Menthol Cigarettes Kept for Revenue

But the potential for lost revenue is not completely without merit -- in 2008, African-American anti-smoking advocates wanted to ban menthol flavored cigarettes, arguing that these cigarettes have targeted their community and, just like other flavored tobacco, make it both easier to start smoking and harder to quit.

Just as Oregon’s budget is addicted to revenue from the Oregon Lottery’s tickets and video poker slot machines, which exploit gambling addicts, states are to some degree dependent on tax revenue generated from tobacco and nicotine addicts.

Congress left menthol out of the banned flavors like cloves, and ever-increasing cigarette taxes served as a “sort of insurance policy for the continued survival of menthol cigarettes,” according to the New York Times. SB 415 perpetuates this special exception for mint flavoring, i.e., menthol.

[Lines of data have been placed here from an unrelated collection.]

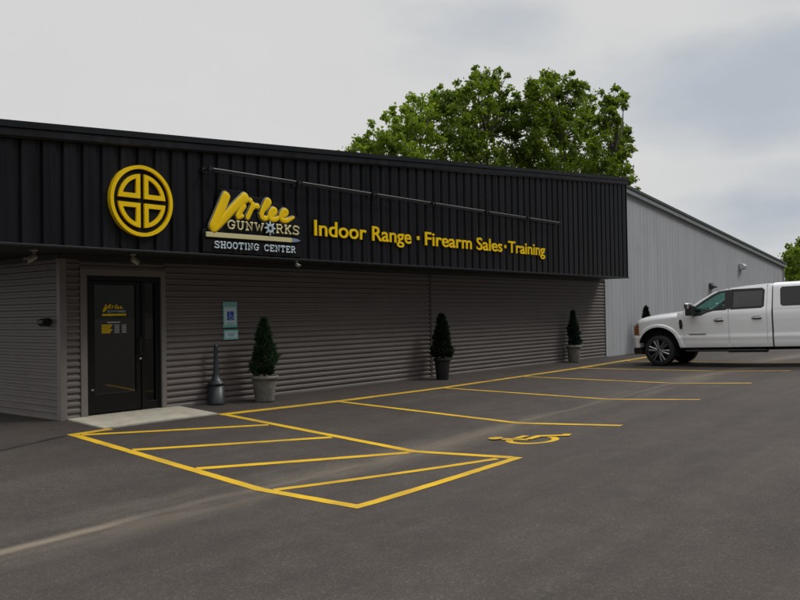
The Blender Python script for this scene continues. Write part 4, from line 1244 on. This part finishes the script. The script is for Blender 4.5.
# wheel wells
for s_ in (-1, 1):
    for t in (FWT, RWT):
        e = MB()
        pts_ = [(yt(t)+ (ARW+0.012)*math.cos(R(a)), WZ+0.03+(ARW+0.012)*1.03*math.sin(R(a))) for a in range(0, 181, 12)]
        vs = []
        for p in pts_: vs += [(s_*0.99, p[0], p[1]), (s_*0.62, p[0], p[1])]
        e.add(vs, [(2*i, 2*i+1, 2*i+3, 2*i+2) for i in range(len(pts_)-1)], True)
        vs = [(s_*0.62, p[0], p[1]) for p in pts_]
        e.add(vs, [tuple(range(len(vs)))])
        e.build('wheel_well', M['under'], T, recalc=False)
TX, TY = 24.40, -2.05
zf, zr = G(TX-0.9, TY-FWT), G(TX-0.9, TY-RWT)
tilt = math.atan2(zf-zr, RWT-FWT)
T.rotation_euler = (tilt, 0, 0)
T.location = (TX, TY, zf+math.tan(tilt)*FWT+0.004)

# ------------------------------------------------------------------ trees
LOB = {
'A': (26, [(42.7,12.9,.63),(43.7,13.4,.78),(45.0,13.8,.94),(46.5,14.1,1.03),(47.9,15.4,1.13),(49.4,16.1,1.23),(50.9,17.3,1.1),(52.1,18.0,.88),(48.5,13.9,1.5),(50.9,15.3,1.71),(46.2,12.6,1.31),(52.9,16.1,1.6),(51.8,13.6,1.88),(49.0,12.5,1.66)]),
'B': (24, [(51.0,17.4,.92),(52.5,18.3,1.02),(54.2,19.3,.81),(55.0,20.2,.66),(55.9,20.6,.58),(56.6,20.2,.75),(58.0,20.9,.51),(58.5,20.3,.77),(53.0,17.2,1.42),(55.8,18.5,1.23),(58.5,18.8,1.1),(60.4,19.2,.78),(52.1,15.5,1.55),(55.2,16.2,1.62),(58.1,17.0,1.18),(61.8,18.6,.79),(53.3,14.0,1.73),(56.9,14.5,1.31),(60.3,17.0,.86),(61.5,15.2,1.04)]),
'C': (22, [(60.4,20.7,.6),(60.6,19.9,.77),(63.0,21.5,.71),(63.7,22.0,.45),(64.3,21.1,1.08),(66.9,22.2,.65),(68.9,22.5,.67),(69.6,21.7,.77),(66.5,20.5,1.2),(62.4,19.4,1.23),(70.4,20.4,.77),(64.6,18.8,1.44),(68.0,19.2,1.22),(61.0,17.7,1.03),(62.3,16.7,1.3),(65.3,17.2,1.17),(60.3,15.5,1.1),(63.9,15.2,1.41),(67.6,15.6,1.11),(70.7,19.7,.68)]),
'D': (18, [(66.1,19.1,.63),(66.9,19.6,.54),(69.0,19.7,.65),(65.5,18.1,.8),(67.9,18.0,.73),(64.9,16.8,.79),(67.4,16.7,.9),(69.5,17.2,.56),(69.8,16.6,.56),(64.6,15.4,.78),(66.9,15.3,.98),(69.0,15.4,.73),(63.1,14.6,.68),(65.1,13.8,1.05),(68.1,13.9,.9),(62.3,13.2,.84),(69.7,13.2,.64)]),
}
def tree(lobes, base, leafm, label, seed, lsize=0.28, dens=215, low=(), jit=1.3, group=None):
    r_ = random.Random(seed)
    e = empty('broadleaf_tree', base, label, 'tree', group)
    lob = [(Vector((a, b, c_)), d_) for a, b, c_, d_ in lobes]
    lob += [(Vector(p[:3]), p[3]) for p in low]
    tr_ = MB()
    bx_, by_, bz_ = base
    cxm = sum(p.x for p, _ in lob)/len(lob); cym = sum(p.y for p, _ in lob)/len(lob)
    ztop_ = max(p.z for p, _ in lob)
    spine = [Vector((bx_, by_, bz_-0.2)), Vector((bx_+0.1, by_, bz_+1.2)), Vector(((bx_*2+cxm)/3, (by_*2+cym)/3, bz_+ztop_*0.35)), Vector(((bx_+cxm*2)/3, (by_+cym*2)/3, bz_+ztop_*0.58)), Vector((cxm, cym, bz_+ztop_*0.76))]
    rb = 0.018*ztop_+0.08
    tr_.tube(spine, [rb*1.35, rb, rb*0.78, rb*0.45, rb*0.12], 10)
    for p, d_ in lob:
        s0 = min(spine[2:], key=lambda q_: (q_-(p-Vector((0, 0, 2.0)))).length)
        if s0.z > p.z: s0 = spine[2]
        md = s0.lerp(p, 0.5)+Vector((r_.uniform(-.4, .4), r_.uniform(-.4, .4), -0.25))
        tr_.tube([s0, md, p], [rb*0.26, rb*0.16, 0.02], 6, cap=False)
        for _ in range(5):
            q_ = p+Vector((r_.gauss(0, 1), r_.gauss(0, 1), r_.gauss(0, .8))).normalized()*d_*0.9
            tr_.tube([p.lerp(md, 0.3), q_], [0.03, 0.008], 4, cap=False)
    lf = MB(); tr2 = []
    for p, d_ in lob:
        ncl = max(7, int(15*d_))
        for _ in range(ncl):
            v_ = Vector((r_.gauss(0, 1), r_.gauss(0, 1), r_.gauss(0, 0.85)))
            v_.normalize()
            cc = p+v_*d_*(r_.uniform(0.4, 1.0) if r_.random() < 0.8 else r_.uniform(1.05, 1.4))
            cr = 0.30*d_**0.5*r_.uniform(0.6, 1.3)
            nl = int(dens*0.19*r_.uniform(0.7, 1.3))
            if r_.random() < 0.16 and p.z > 0.72*ztop_:          # a leading shoot beyond the lobe
                cc = p+Vector((r_.gauss(0, .5), r_.gauss(0, .5), r_.uniform(0.7, 1.3))).normalized()*(d_+r_.uniform(0.1, 0.6)); cr *= 0.7
                tr2.append((p, cc))
            pts = [cc+Vector((r_.gauss(0, cr*.55), r_.gauss(0, cr*.55), r_.gauss(0, cr*.5))) for _ in range(nl)]
            leafcards(lf, pts, lsize, r_, 0.72, lambda q_, c0=cc: Vector((0, 0, -0.25))+(q_-c0)*0.8)
    for a_, b_ in tr2: tr_.tube([a_, b_], [0.03, 0.008], 4, cap=False)
    tr_.build('trunk', M['bark'], e)
    lf.build('crown', leafm, e, recalc=False)
    return e
def lobes_of(kk, seed, amp):
    Y, l_ = LOB[kk]; r_ = random.Random(seed)
    out = []
    for a, z, rr in l_:
        f_ = 1+r_.uniform(-amp, amp)
        p = CAM+(Vector((a, Y, z))-CAM)*f_
        out.append((p.x, p.y, p.z-(0.6 if kk in 'BC' else 0.2), rr*f_))
    return out
TG = 'trees beyond the roof'
tree(lobes_of('A', 1, .04), (49.5, 26.5, 0), M['leaf_bright'], 'low yellow green tree crown at the left end of the group above the fascia', 11, low=[(48, 26, 10, 2.2), (51, 27, 10.5, 2.4), (46, 26, 9.5, 1.8)], group=TG)
tree(lobes_of('B', 2, .04), (56.5, 24.5, 0), M['leaf_mid'], 'tall mid green tree with the left of two peaks above the fascia', 12, low=[(57, 24.5, 16.0, 1.35), (59.5, 24, 15.0, 1.3), (54.5, 24.5, 14.8, 1.4), (61, 23.5, 13.8, 1.3), (54, 25, 11.5, 2.3), (58, 24, 11.5, 2.2), (56, 25, 9, 2.2)], group=TG)
tree(lobes_of('C', 3, .04), (65, 22.5, 0), M['leaf_mid'], 'tallest open crowned tree with the right of two peaks above the fascia', 13, low=[(64.2, 22, 17.0, 1.3), (66.8, 21.5, 16.4, 1.15), (66.2, 22, 14.0, 1.4), (62.6, 22.5, 17.6, 1.0), (59.6, 22, 16.3, 1.2), (59.3, 22, 18.0, .9), (61.5, 22, 14.2, 1.5), (69.2, 21.5, 17.6, 1.0), (70.0, 21, 18.8, .8), (68.8, 21.5, 14.8, 1.2), (63, 22, 12.5, 2.0), (66, 22, 12, 2.2), (65, 23, 9.5, 2.2)], group=TG)
tree(lobes_of('D', 4, .03), (67, 18.5, 0), M['leaf_mid'], 'narrow tree standing at the right end above the fascia corner', 14, low=[(67, 18, 15.2, 1.2), (66, 18, 13.2, 1.3), (66, 18, 11, 1.8), (68, 18.5, 10.5, 1.8)], group=TG)
tree([(80.5, 7.3, 6.0, 0.85), (82.5, 7.6, 5.65, 1.0), (84.5, 7.2, 6.15, 1.1), (79.6, 7.6, 5.15, 0.7), (81.5, 7.2, 4.65, 1.1), (84, 7.0, 4.55, 1.4), (80.2, 7.4, 3.85, 0.8), (82.5, 7.2, 3.45, 1.3), (81, 7.4, 3.0, 1.0), (84.5, 7, 3.1, 1.4), (87, 6.8, 5.45, 1.5), (88, 6.5, 3.45, 1.6)], (83.5, 7.2, 0), M['leaf_mid'], 'bushy green tree right of the grey wall behind the truck', 15, lsize=0.26)
tree([(93, 9.6, 5.5, 1.5), (95, 9.3, 4.6, 1.6), (92.3, 9.8, 4.0, 1.4), (97, 9.0, 6.2, 1.6), (94, 9.5, 3.0, 1.5), (98, 9, 4, 1.7), (100, 8.6, 5.2, 1.8)], (95, 9.4, 0), M['leaf_dark'], 'dark dense tree filling the gap behind the bushy tree at right', 16, lsize=0.3)
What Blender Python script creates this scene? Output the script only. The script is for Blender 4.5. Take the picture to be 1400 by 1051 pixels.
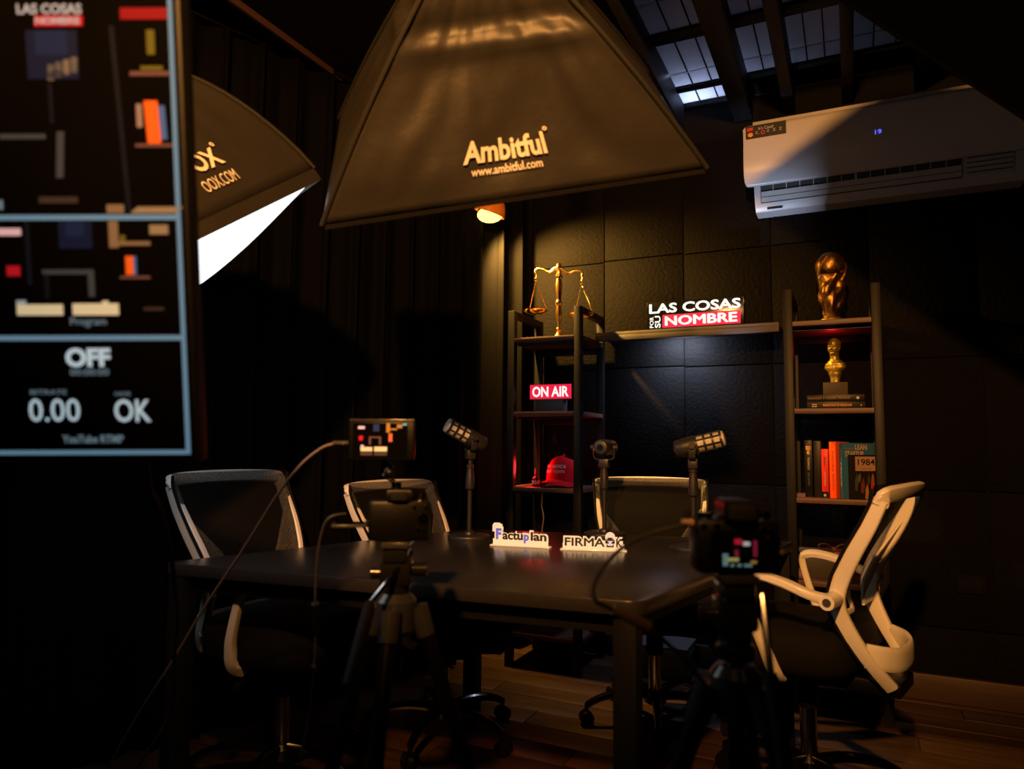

President Barack Obama signed a bill into law in June 2009 banning flavored cigarettes except for menthol and giving the U.S. Food and Drug Administration the ability to regulate tobacco, and three months later the FDA put the ban into place on flavored cigarettes including delectable offerings from Reynolds American like Twisted Lime, Kauai Kolada and Warm Winter Toffee, all part of the Camel Exotic Blends line.

Teenagers Like Sweet Products, Bubble Gum

Flavored cigarettes were developed in the 1970s as a means to break young people into smoking without first exposing them to the acquired taste of regular tobacco until they become  addicted. According to the FDA, an internal document from the Brown & Williamson Tobacco Co. stated, “It’s a well-known fact that teenagers like sweet products. Honey might be considered.”

Another document from Lorillard Tobacco Company suggested that “For younger people, beginner cigarette smokers, teenagers … when you feel like a light smoke, want to be reminded of bubblegum.”

After the ban took effect, the tobacco industry shifted heavily towards the production of flavored cigarillos and little cigars, which are used much like cigarettes, but escaped the ban. A Portland State University chemist tested some of these flavorings and found the primary flavoring in fruit flavors used the exact same chemical that kids love in sugary drinks like Kool-Aid.

Since these products are not classified as cigarettes, they are also taxed differently. Part of their appeal to young people is that while one has to shell out $5 or $6 for a pack of cigarettes, flavored cigars can be sold in two-packs for as little as 50¢.

And because of Oregon law, it would be easier for Democrats to ban the flavored tobacco designed to induce kids to smoke than it would be to pass a reasonable tax on the products and bring them up to the level of cigarettes, since a tax increase would require at least one Republican supporter.